Fransa’da yasağın kaldırılması, Paris’te Filistin’i ve barışı destekleyen kesimin Filistin lehine gösteriler yapmakta diretmesi, İngiltere’de benzer gösterilerin yapılması, barış yanlısı Amerikan Yahudilerinin Amerikan Kongresi’nde eylem düzenlemesi barışın aslında uluslararası toplum tarafından istendiğini göstermektedir.

Filistin’de hastanenin bombalanması ve en az 470 Filistinli sivilin hayatını kaybetmesi uluslararası siyasetin BM ayağının bir kez daha sorgulanmasına neden olmuştur. Filistin’de mültecilerin hayatında önemli bir yeri olan BM kurumları, Filistin’de çözümün parametreleri olarak kabul edilen Güvenlik Konseyi kararları, Filistin Kurtuluş Örgütü’nün diplomatik adım atmasına ve uluslararası hukuka başvurmasına neden olan BM Genel Kurulu kararları vardır. Fakat 07 Ekim’den bu yana devam eden şiddet sarmalında yeni bir eşik hastane saldırısı ile yaşanmasına rağmen BM Güvenlik Konseyi Filistin’in haklarını gözetmede, Filistin-İsrail sorununa hakkaniyete dayanan iki devletli çözüme ulaşmasında yine başarısız olmuştur. BM Güvenlik Konseyi’nin yapısı diğer ifadeyle daimî üyelerin veto gücü yine sistemi tıkamıştır.

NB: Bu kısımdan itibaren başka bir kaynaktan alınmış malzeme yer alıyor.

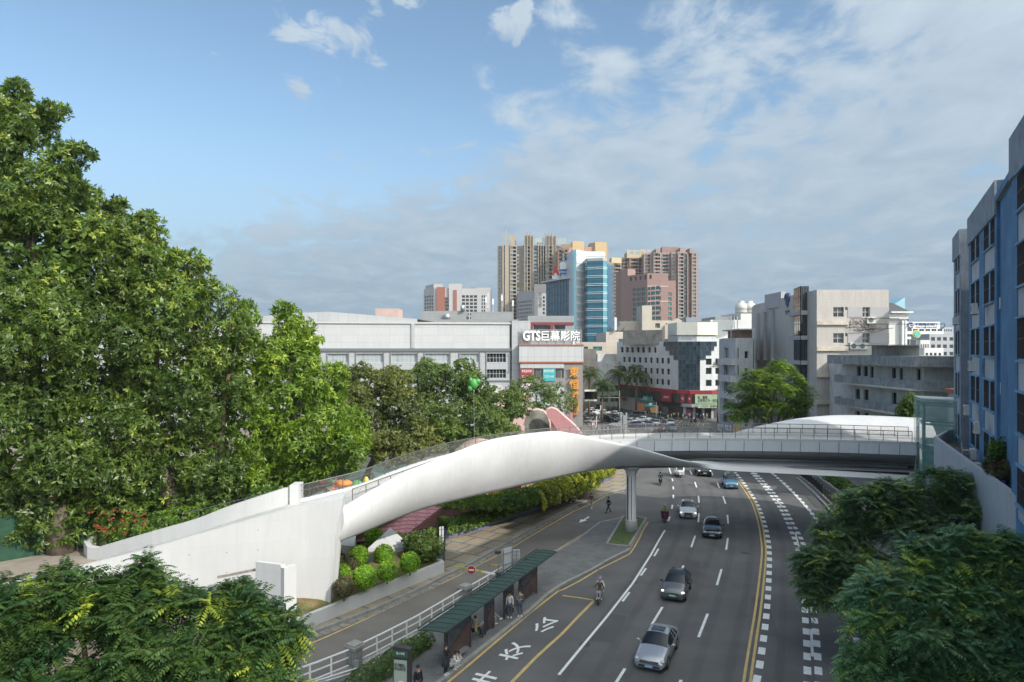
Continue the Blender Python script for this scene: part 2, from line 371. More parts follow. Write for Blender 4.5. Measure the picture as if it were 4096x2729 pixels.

Yukarıda belirtildiği üzere BM Güvenlik Konseyi’nin kararları Filistin devletinin kuruluşunu savunmaktadır. Fakat Tel Aviv tarafından uygulanmamaktadır. Filistin’deki mevcut savaş hali, BM Güvenlik Konseyi tarafından uluslararası barış ve güvenliğe tehdit olarak algılanmamıştır. Bölgesel savaşa dönüşmesi ihtimali diğer bir ifadeyle savaşa İran’ın dahil olması ihtimali dile getirilmesine rağmen BM Güvenlik Konseyi tarafından BM Andlaşması’nın VII. Bölümü kapsamında değerlendirilmemiştir.

İsrail’in Gazze’ye kara harekatına başlaması 7 Ekim’den bu yana beklenmektedir. İsrail, savaş hukukunu, uluslararası insancıl hukukunu hiçe sayarak savaş suçu, insanlığa karşı suç işlemektedir. Batı Şeria’da da çatışmalara, gerginlik de devam etmektedir. İsrail güvenlik güçleri, Yahudi yerleşimcileri tarafından Filistinliler öldürülmektedir. Batı Şeria’da Yahudi yerleşimcilerin şiddete başvurması sadece İsrail devletinin değil İsrail halkının bir kesiminin de şiddet dalgasının parçası olduğunu göstermektedir. Batı Şeria’daki bu tablo Netanyahu’ya destek ifadelerinde bulunan Batılı liderlerin açıklamalarında yer almamıştır. Dolayısıyla İsrail’in yerleşim politikası, Batı Şeria’yı ilhak siyaseti görmezden gelinmiştir.

Sonuç olarak çatışmaların devamı, Gazze’ye kara harekatının beklenmesi; İsrail’in hastaneleri, kiliseleri bombalaması şiddet sarmalında bazı eşiklerine aşılmasına rağmen ateşkesin sağlanması için umutları azaltmaktadır. Batılı liderlerin özellikle ABD Başkanı Biden’in İsrail’e koşulsuz desteği ateşkesin sağlanması ihtimalini yok etmiştir. Batı’nın Filistin-İsrail sorununda çifte standart uygulaması İsrail’in orantısız şiddetine karşı devam etmektedir. Ukrayna’ya yönelik sergilenen tavır Filistin’den esirgenmektedir. Batılı medya organlarının bir kısmının da çatışmalara olan yaklaşımı çifte standardın bir başka yönünü sergilemektedir. Uluslararası toplumun halklar nezdinde Filistin’e desteği ateşkes ve barışın uluslararası toplumun baskısıyla gelmesini, Filistin’e yönelik Batı’nın tavrının değişme ihtimalini az da olsa canlı tutmaktadır.